Sunday, October 09, 2011

Threads in My Life

It is odd how certain places thread through our lives. These are odd threads that really seem to make no sense in the great scheme of things.

This week I found myself in Atlantic City at a carwash industry trade show. I stayed at the Taj Mahal, as that was where the show was based. I looked out the window of my hotel room and I saw the Claridge Hotel. In 1964, I went to Atlantic City with my parents to attend a conference and we stayed at the Claridge. In those days, Atlantic City was vastly different than it is today and the Claridge was an elegant hotel. There were no casinos. The town’s claim to fame was the Miss America Contest, wicker carriages along the Boardwalk, and the famous Diving Horse at the Steel Pier. In 1964, I rode my bicycle alone, along the Boardwalk and was entranced by the fact that the real-life streets seemed to parallel their relative values on the Monopoly board. If you had told me then that many decades later I would return each year to Atlantic City to an annual carwash industry trade show, I would have been incredulous. But that is the reality!
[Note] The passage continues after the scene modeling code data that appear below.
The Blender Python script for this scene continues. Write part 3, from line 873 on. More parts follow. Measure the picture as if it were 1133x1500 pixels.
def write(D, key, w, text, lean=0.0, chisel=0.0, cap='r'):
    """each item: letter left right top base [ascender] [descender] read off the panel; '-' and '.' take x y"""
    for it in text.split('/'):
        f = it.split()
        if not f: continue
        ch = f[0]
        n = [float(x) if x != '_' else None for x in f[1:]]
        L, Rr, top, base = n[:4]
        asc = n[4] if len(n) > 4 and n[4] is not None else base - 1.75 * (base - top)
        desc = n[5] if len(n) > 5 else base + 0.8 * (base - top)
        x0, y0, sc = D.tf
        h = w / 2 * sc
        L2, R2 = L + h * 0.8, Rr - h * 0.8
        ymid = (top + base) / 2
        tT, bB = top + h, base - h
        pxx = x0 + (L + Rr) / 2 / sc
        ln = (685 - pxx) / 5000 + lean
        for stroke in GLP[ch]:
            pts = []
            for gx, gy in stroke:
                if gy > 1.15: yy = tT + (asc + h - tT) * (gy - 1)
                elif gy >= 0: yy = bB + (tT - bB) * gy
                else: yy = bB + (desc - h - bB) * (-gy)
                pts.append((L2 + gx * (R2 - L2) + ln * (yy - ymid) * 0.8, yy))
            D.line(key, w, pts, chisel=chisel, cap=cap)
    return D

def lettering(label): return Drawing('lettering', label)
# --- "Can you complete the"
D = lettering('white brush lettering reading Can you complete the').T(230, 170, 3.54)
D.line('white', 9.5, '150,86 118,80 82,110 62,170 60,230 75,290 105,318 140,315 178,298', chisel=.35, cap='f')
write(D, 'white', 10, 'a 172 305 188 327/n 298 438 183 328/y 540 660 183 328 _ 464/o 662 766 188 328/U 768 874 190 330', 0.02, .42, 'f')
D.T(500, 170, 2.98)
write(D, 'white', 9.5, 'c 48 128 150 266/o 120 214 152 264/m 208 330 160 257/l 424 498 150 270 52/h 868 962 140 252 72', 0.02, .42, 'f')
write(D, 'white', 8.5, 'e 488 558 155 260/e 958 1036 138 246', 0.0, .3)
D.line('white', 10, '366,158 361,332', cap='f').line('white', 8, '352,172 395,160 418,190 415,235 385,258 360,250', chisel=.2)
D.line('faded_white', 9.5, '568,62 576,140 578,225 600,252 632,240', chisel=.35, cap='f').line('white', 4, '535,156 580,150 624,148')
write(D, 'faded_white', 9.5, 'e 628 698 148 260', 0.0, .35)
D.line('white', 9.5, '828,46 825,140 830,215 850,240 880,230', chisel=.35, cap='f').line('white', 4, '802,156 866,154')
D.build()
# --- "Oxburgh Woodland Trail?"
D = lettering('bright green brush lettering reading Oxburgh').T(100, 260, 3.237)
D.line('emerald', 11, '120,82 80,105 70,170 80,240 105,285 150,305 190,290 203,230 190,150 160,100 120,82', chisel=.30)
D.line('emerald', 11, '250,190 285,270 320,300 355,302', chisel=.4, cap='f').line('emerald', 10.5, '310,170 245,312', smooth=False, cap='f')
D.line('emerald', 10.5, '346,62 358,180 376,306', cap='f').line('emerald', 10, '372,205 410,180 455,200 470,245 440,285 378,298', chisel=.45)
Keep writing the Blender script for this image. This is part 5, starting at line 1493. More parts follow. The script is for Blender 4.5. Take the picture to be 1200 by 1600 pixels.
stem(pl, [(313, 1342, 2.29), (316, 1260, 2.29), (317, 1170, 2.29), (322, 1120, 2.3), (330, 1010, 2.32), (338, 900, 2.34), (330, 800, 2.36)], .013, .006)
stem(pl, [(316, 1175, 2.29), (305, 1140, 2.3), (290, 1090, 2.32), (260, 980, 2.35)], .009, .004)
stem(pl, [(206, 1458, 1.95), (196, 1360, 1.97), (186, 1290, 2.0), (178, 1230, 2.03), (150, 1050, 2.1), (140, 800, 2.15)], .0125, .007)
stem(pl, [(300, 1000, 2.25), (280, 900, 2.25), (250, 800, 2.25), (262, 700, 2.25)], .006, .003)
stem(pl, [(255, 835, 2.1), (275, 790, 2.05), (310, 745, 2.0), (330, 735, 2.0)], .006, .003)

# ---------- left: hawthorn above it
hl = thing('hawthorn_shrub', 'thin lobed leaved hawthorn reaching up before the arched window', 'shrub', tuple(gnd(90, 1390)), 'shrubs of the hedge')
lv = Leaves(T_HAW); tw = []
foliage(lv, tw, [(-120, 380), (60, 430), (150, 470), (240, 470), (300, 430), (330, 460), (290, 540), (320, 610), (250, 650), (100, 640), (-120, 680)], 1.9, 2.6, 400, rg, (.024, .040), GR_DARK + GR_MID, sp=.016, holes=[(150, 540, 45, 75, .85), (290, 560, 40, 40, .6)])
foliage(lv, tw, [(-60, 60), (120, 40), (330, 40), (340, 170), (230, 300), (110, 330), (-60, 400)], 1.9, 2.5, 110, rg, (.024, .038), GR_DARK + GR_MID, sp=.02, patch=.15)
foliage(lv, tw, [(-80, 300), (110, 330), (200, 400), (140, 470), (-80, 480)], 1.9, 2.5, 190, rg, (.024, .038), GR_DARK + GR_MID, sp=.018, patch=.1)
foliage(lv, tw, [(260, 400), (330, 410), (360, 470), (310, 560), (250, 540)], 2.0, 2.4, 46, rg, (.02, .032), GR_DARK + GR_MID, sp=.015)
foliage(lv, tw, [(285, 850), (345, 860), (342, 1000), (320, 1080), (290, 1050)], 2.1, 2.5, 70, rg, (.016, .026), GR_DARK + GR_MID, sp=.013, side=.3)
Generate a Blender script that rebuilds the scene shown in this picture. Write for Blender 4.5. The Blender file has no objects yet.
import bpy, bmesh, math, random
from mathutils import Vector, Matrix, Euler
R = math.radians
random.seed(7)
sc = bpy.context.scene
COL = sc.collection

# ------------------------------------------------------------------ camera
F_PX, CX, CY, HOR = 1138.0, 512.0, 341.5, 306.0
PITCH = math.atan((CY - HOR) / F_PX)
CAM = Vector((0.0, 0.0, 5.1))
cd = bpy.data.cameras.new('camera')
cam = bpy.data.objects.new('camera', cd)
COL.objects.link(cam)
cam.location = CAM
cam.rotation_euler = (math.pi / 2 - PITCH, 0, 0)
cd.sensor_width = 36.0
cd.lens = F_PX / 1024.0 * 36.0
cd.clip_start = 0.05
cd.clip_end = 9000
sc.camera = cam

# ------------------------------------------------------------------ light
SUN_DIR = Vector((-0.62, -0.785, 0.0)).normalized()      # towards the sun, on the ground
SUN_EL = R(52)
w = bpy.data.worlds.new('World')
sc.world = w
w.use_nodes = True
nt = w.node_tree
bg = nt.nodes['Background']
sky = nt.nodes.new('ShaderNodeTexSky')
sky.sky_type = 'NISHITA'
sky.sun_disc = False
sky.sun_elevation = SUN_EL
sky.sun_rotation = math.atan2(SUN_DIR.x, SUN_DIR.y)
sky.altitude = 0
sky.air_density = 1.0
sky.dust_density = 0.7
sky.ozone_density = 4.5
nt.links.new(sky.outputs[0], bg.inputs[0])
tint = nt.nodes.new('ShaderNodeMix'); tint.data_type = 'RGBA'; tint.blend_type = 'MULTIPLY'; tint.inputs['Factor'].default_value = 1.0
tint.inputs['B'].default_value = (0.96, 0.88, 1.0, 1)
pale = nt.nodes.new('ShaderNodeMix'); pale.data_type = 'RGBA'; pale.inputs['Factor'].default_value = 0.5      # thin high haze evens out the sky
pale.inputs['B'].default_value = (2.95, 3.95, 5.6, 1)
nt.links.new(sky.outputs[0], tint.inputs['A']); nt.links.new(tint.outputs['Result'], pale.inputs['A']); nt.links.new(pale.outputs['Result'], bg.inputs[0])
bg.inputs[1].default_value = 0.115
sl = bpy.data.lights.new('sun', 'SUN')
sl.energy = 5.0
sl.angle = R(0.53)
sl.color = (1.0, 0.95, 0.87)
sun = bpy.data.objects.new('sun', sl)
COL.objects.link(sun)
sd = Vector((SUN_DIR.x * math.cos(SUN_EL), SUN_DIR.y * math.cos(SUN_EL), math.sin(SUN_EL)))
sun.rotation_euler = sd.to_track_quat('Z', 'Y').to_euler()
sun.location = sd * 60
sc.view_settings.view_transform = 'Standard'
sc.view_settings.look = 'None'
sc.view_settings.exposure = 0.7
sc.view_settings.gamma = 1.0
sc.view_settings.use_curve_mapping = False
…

Another thread got started with that trip to Atlantic City in 1964. We took a bus trip from Atlantic City to the New York Worlds’ Fair in Flushing Meadows in Queens. I marveled at the Unisphere and the exhibits that predicted the world of the 2000s. I don’t remember how much of it they really did right, but I do remember the energy and promise of that day at the Fair.

I went to college; I got married to man from New York City; his family lived in Richmond Hill in Queens. In 1978, their home burned down and they bought another house in Rego Park, also in Queens. This house was in walking distance of Flushing Meadows Park. I remember often taking our young son there and seeing the Unisphere still standing proudly, surrounded by a park that was very much in the present, complete with NYC graffiti. But those days are gone now, as are Steve’s parents and the house in Rego Park. All that remains in my life of the 1964 World’s Fair is disparate memories decades apart.

Back in about 1958, I took another trip with my parents to a convention. This time our destination was Boston. We found ourselves in desperate need of motel as we approached Baltimore from the south. We saw a motel called the Annapolis Terrace Motel on US 50, just north of Annapolis. We got the last room in the motel. It was on the second floor and had an octagonal window. It cost $30 for the night. I kept looking out the window thinking I might catch a glimpse of a Midshipman, as we were so near the Naval Academy and I was secretly annoyed that that we didn’t have time to go to Annapolis.

In 1976, Steve and I, with son, David, moved to the Annapolis area. I ended up running a school summer program, and that involved finding a rental swimming pool. We checked out all of the local motels, and determined that the best deal was, you guessed it, at the Annapolis Terrace Motel. So for several years, we took busloads of summer campers to the motel for swimming. The motel is gone now, replaced by a Jaguar dealership. So unless I buy a Jaguar, this thread is ended. But there is one thing that remains – the octagonal window in our guest bathroom.

Are we drawn to certain places? Or is it just fate? Or does it matter?

The Joan Baez song, “Strange Rivers” says it all very well. “There are strange rivers, rivers that you cannot see; there are strange rivers that know our destiny.”